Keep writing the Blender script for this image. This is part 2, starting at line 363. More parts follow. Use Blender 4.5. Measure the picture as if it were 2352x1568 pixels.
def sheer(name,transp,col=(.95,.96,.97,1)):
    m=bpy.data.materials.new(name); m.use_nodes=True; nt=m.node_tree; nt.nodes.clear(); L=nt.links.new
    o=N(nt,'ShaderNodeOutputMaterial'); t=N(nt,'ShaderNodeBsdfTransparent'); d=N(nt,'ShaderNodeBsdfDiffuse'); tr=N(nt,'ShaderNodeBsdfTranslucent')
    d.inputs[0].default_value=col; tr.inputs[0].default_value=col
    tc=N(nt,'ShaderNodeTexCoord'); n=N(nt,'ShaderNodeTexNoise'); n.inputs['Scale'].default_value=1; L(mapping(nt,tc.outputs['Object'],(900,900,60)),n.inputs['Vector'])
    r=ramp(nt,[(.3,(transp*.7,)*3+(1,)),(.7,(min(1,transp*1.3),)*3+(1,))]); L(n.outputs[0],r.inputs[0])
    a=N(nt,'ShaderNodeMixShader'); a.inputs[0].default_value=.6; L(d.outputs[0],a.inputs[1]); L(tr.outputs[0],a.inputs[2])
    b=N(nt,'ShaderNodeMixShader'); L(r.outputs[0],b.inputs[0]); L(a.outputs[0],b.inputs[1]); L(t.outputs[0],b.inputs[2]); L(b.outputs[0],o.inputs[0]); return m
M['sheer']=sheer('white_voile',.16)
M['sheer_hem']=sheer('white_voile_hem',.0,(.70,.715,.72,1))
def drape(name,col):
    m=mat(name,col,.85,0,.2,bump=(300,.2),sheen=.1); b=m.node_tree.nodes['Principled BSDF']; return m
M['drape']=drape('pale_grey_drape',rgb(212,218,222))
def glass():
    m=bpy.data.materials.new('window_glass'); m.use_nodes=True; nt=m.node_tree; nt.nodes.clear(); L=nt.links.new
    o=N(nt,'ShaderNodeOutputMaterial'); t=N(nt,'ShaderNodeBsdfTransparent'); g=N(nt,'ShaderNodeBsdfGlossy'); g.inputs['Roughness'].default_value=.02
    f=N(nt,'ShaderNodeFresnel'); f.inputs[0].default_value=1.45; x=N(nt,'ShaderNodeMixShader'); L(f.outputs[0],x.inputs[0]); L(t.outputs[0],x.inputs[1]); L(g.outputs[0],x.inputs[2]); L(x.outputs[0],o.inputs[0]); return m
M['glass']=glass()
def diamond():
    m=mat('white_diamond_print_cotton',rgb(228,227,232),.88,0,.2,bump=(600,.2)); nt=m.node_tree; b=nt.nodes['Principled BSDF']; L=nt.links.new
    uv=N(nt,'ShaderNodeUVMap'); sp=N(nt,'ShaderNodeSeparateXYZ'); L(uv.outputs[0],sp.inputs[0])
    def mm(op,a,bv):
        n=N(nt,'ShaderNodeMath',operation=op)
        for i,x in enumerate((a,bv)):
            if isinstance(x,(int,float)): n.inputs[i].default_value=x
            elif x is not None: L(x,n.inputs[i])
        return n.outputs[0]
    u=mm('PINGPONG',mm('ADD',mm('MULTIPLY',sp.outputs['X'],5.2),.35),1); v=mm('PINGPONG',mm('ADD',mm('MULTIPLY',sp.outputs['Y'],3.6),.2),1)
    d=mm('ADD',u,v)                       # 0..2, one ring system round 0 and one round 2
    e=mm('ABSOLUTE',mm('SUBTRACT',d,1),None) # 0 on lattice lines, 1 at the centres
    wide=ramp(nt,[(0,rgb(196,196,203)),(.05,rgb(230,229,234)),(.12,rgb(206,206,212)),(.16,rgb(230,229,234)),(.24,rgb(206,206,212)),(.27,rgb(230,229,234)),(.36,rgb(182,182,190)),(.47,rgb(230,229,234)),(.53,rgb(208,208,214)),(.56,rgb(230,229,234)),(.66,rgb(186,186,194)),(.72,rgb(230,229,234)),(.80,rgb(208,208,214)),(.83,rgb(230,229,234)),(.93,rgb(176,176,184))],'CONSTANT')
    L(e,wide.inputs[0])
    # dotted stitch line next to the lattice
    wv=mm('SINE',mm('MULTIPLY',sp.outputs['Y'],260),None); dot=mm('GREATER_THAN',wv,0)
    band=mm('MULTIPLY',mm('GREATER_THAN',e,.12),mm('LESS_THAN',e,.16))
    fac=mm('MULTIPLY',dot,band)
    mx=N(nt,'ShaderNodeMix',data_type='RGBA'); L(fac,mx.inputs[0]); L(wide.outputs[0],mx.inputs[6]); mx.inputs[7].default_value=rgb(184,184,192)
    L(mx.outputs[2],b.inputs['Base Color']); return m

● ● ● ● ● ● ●

**DIRECTIONS FOR THIS TASK**
Please reproduce every line of the material word for word.

**WRITTEN REPLY**
Keep writing the Blender script for this image. This is part 2, starting at line 363. More parts follow. Use Blender 4.5. Measure the picture as if it were 2352x1568 pixels.
def sheer(name,transp,col=(.95,.96,.97,1)):
    m=bpy.data.materials.new(name); m.use_nodes=True; nt=m.node_tree; nt.nodes.clear(); L=nt.links.new
    o=N(nt,'ShaderNodeOutputMaterial'); t=N(nt,'ShaderNodeBsdfTransparent'); d=N(nt,'ShaderNodeBsdfDiffuse'); tr=N(nt,'ShaderNodeBsdfTranslucent')
    d.inputs[0].default_value=col; tr.inputs[0].default_value=col
    tc=N(nt,'ShaderNodeTexCoord'); n=N(nt,'ShaderNodeTexNoise'); n.inputs['Scale'].default_value=1; L(mapping(nt,tc.outputs['Object'],(900,900,60)),n.inputs['Vector'])
    r=ramp(nt,[(.3,(transp*.7,)*3+(1,)),(.7,(min(1,transp*1.3),)*3+(1,))]); L(n.outputs[0],r.inputs[0])
    a=N(nt,'ShaderNodeMixShader'); a.inputs[0].default_value=.6; L(d.outputs[0],a.inputs[1]); L(tr.outputs[0],a.inputs[2])
    b=N(nt,'ShaderNodeMixShader'); L(r.outputs[0],b.inputs[0]); L(a.outputs[0],b.inputs[1]); L(t.outputs[0],b.inputs[2]); L(b.outputs[0],o.inputs[0]); return m
M['sheer']=sheer('white_voile',.16)
M['sheer_hem']=sheer('white_voile_hem',.0,(.70,.715,.72,1))
def drape(name,col):
    m=mat(name,col,.85,0,.2,bump=(300,.2),sheen=.1); b=m.node_tree.nodes['Principled BSDF']; return m
M['drape']=drape('pale_grey_drape',rgb(212,218,222))
def glass():
    m=bpy.data.materials.new('window_glass'); m.use_nodes=True; nt=m.node_tree; nt.nodes.clear(); L=nt.links.new
    o=N(nt,'ShaderNodeOutputMaterial'); t=N(nt,'ShaderNodeBsdfTransparent'); g=N(nt,'ShaderNodeBsdfGlossy'); g.inputs['Roughness'].default_value=.02
    f=N(nt,'ShaderNodeFresnel'); f.inputs[0].default_value=1.45; x=N(nt,'ShaderNodeMixShader'); L(f.outputs[0],x.inputs[0]); L(t.outputs[0],x.inputs[1]); L(g.outputs[0],x.inputs[2]); L(x.outputs[0],o.inputs[0]); return m
M['glass']=glass()
def diamond():
    m=mat('white_diamond_print_cotton',rgb(228,227,232),.88,0,.2,bump=(600,.2)); nt=m.node_tree; b=nt.nodes['Principled BSDF']; L=nt.links.new
    uv=N(nt,'ShaderNodeUVMap'); sp=N(nt,'ShaderNodeSeparateXYZ'); L(uv.outputs[0],sp.inputs[0])
    def mm(op,a,bv):
        n=N(nt,'ShaderNodeMath',operation=op)
        for i,x in enumerate((a,bv)):
            if isinstance(x,(int,float)): n.inputs[i].default_value=x
            elif x is not None: L(x,n.inputs[i])
        return n.outputs[0]
    u=mm('PINGPONG',mm('ADD',mm('MULTIPLY',sp.outputs['X'],5.2),.35),1); v=mm('PINGPONG',mm('ADD',mm('MULTIPLY',sp.outputs['Y'],3.6),.2),1)
    d=mm('ADD',u,v)                       # 0..2, one ring system round 0 and one round 2
    e=mm('ABSOLUTE',mm('SUBTRACT',d,1),None) # 0 on lattice lines, 1 at the centres
    wide=ramp(nt,[(0,rgb(196,196,203)),(.05,rgb(230,229,234)),(.12,rgb(206,206,212)),(.16,rgb(230,229,234)),(.24,rgb(206,206,212)),(.27,rgb(230,229,234)),(.36,rgb(182,182,190)),(.47,rgb(230,229,234)),(.53,rgb(208,208,214)),(.56,rgb(230,229,234)),(.66,rgb(186,186,194)),(.72,rgb(230,229,234)),(.80,rgb(208,208,214)),(.83,rgb(230,229,234)),(.93,rgb(176,176,184))],'CONSTANT')
    L(e,wide.inputs[0])
    # dotted stitch line next to the lattice
    wv=mm('SINE',mm('MULTIPLY',sp.outputs['Y'],260),None); dot=mm('GREATER_THAN',wv,0)
    band=mm('MULTIPLY',mm('GREATER_THAN',e,.12),mm('LESS_THAN',e,.16))
    fac=mm('MULTIPLY',dot,band)
    mx=N(nt,'ShaderNodeMix',data_type='RGBA'); L(fac,mx.inputs[0]); L(wide.outputs[0],mx.inputs[6]); mx.inputs[7].default_value=rgb(184,184,192)
    L(mx.outputs[2],b.inputs['Base Color']); return m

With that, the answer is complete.